**What is being asked**
Both end lines count: copy exactly from the line that contains "The Blender Python" to the line that contains "mb, 'white_metal', cl)", and only those lines.

**Data provided**
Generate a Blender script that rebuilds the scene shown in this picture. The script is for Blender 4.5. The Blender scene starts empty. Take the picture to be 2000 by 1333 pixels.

---

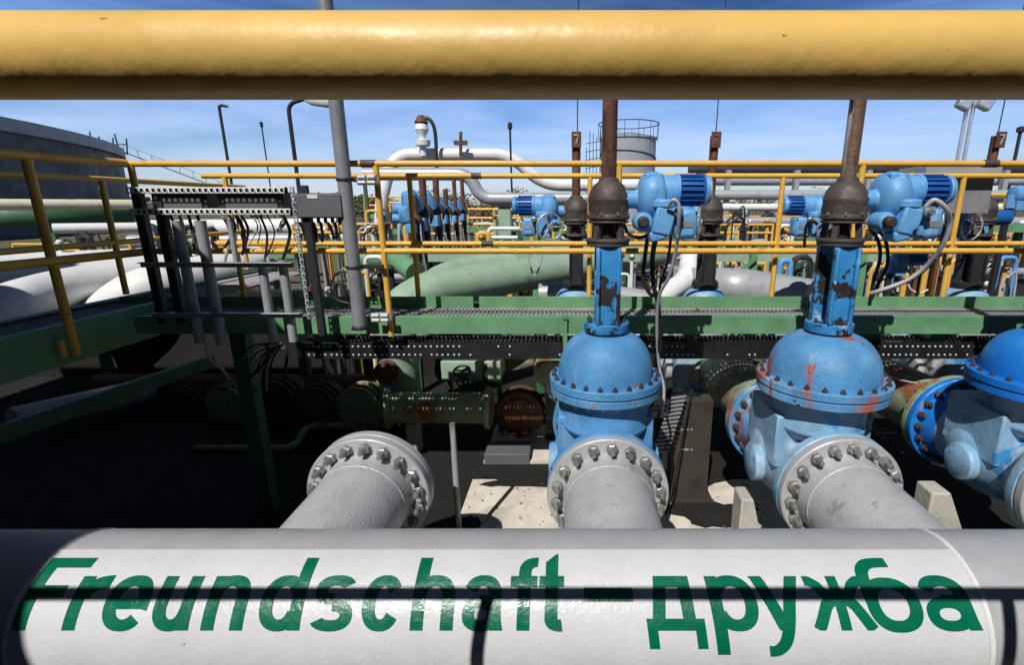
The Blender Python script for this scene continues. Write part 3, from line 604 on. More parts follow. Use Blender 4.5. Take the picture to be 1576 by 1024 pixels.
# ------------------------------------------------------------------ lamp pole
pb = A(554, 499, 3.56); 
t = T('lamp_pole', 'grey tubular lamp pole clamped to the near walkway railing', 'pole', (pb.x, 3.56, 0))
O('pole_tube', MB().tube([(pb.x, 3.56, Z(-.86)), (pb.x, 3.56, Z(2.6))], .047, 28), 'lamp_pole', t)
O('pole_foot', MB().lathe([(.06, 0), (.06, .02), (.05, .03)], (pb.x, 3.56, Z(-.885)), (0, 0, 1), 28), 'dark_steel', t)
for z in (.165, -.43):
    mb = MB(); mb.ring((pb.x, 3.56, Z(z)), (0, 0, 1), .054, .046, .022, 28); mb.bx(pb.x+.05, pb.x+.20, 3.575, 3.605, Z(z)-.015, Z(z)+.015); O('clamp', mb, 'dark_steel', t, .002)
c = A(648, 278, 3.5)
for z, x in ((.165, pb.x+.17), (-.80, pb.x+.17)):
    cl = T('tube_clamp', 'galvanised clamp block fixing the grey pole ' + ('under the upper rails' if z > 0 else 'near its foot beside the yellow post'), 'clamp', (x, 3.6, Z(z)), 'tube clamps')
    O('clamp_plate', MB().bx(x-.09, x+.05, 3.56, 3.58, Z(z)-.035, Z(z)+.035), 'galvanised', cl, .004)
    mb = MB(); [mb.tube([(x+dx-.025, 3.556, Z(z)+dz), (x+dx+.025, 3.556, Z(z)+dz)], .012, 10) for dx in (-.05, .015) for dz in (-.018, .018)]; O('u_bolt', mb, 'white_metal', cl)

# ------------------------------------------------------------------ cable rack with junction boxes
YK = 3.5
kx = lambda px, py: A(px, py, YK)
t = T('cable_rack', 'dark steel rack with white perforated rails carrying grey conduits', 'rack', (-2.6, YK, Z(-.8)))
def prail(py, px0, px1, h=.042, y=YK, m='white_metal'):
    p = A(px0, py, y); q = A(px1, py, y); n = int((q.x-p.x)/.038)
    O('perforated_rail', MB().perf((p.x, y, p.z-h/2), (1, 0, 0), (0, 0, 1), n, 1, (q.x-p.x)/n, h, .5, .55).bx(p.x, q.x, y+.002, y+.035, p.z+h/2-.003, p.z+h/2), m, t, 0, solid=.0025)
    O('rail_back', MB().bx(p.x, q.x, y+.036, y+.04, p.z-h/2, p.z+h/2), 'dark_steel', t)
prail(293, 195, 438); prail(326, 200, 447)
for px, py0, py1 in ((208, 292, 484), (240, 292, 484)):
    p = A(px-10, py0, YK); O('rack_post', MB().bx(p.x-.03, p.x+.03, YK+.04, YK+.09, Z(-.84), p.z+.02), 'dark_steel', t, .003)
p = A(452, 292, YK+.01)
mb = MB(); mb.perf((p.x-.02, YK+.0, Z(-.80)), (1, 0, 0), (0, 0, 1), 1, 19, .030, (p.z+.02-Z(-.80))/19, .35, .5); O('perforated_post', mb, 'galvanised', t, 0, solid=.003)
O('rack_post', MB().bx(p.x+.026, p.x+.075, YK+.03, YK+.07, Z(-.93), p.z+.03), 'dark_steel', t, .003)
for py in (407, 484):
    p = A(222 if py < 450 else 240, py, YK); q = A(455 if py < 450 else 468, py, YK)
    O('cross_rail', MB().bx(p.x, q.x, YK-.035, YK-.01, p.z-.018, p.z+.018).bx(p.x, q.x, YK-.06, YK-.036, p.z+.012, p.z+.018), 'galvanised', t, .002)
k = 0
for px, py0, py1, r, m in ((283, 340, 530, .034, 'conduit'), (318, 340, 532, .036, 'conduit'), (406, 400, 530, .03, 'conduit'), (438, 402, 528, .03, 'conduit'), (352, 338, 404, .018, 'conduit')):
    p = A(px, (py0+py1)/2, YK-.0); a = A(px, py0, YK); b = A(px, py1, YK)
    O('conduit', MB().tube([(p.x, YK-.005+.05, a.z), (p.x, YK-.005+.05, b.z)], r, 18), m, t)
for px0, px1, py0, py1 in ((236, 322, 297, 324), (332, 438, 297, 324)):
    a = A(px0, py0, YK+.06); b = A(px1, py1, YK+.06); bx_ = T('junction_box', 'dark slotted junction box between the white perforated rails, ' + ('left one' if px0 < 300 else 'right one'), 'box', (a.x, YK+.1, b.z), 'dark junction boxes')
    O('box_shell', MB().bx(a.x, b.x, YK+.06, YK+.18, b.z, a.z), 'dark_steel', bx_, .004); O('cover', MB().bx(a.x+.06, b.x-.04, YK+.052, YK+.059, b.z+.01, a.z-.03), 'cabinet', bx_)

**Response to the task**
The Blender Python script for this scene continues. Write part 3, from line 604 on. More parts follow. Use Blender 4.5. Take the picture to be 1576 by 1024 pixels.
# ------------------------------------------------------------------ lamp pole
pb = A(554, 499, 3.56); 
t = T('lamp_pole', 'grey tubular lamp pole clamped to the near walkway railing', 'pole', (pb.x, 3.56, 0))
O('pole_tube', MB().tube([(pb.x, 3.56, Z(-.86)), (pb.x, 3.56, Z(2.6))], .047, 28), 'lamp_pole', t)
O('pole_foot', MB().lathe([(.06, 0), (.06, .02), (.05, .03)], (pb.x, 3.56, Z(-.885)), (0, 0, 1), 28), 'dark_steel', t)
for z in (.165, -.43):
    mb = MB(); mb.ring((pb.x, 3.56, Z(z)), (0, 0, 1), .054, .046, .022, 28); mb.bx(pb.x+.05, pb.x+.20, 3.575, 3.605, Z(z)-.015, Z(z)+.015); O('clamp', mb, 'dark_steel', t, .002)
c = A(648, 278, 3.5)
for z, x in ((.165, pb.x+.17), (-.80, pb.x+.17)):
    cl = T('tube_clamp', 'galvanised clamp block fixing the grey pole ' + ('under the upper rails' if z > 0 else 'near its foot beside the yellow post'), 'clamp', (x, 3.6, Z(z)), 'tube clamps')
    O('clamp_plate', MB().bx(x-.09, x+.05, 3.56, 3.58, Z(z)-.035, Z(z)+.035), 'galvanised', cl, .004)
    mb = MB(); [mb.tube([(x+dx-.025, 3.556, Z(z)+dz), (x+dx+.025, 3.556, Z(z)+dz)], .012, 10) for dx in (-.05, .015) for dz in (-.018, .018)]; O('u_bolt', mb, 'white_metal', cl)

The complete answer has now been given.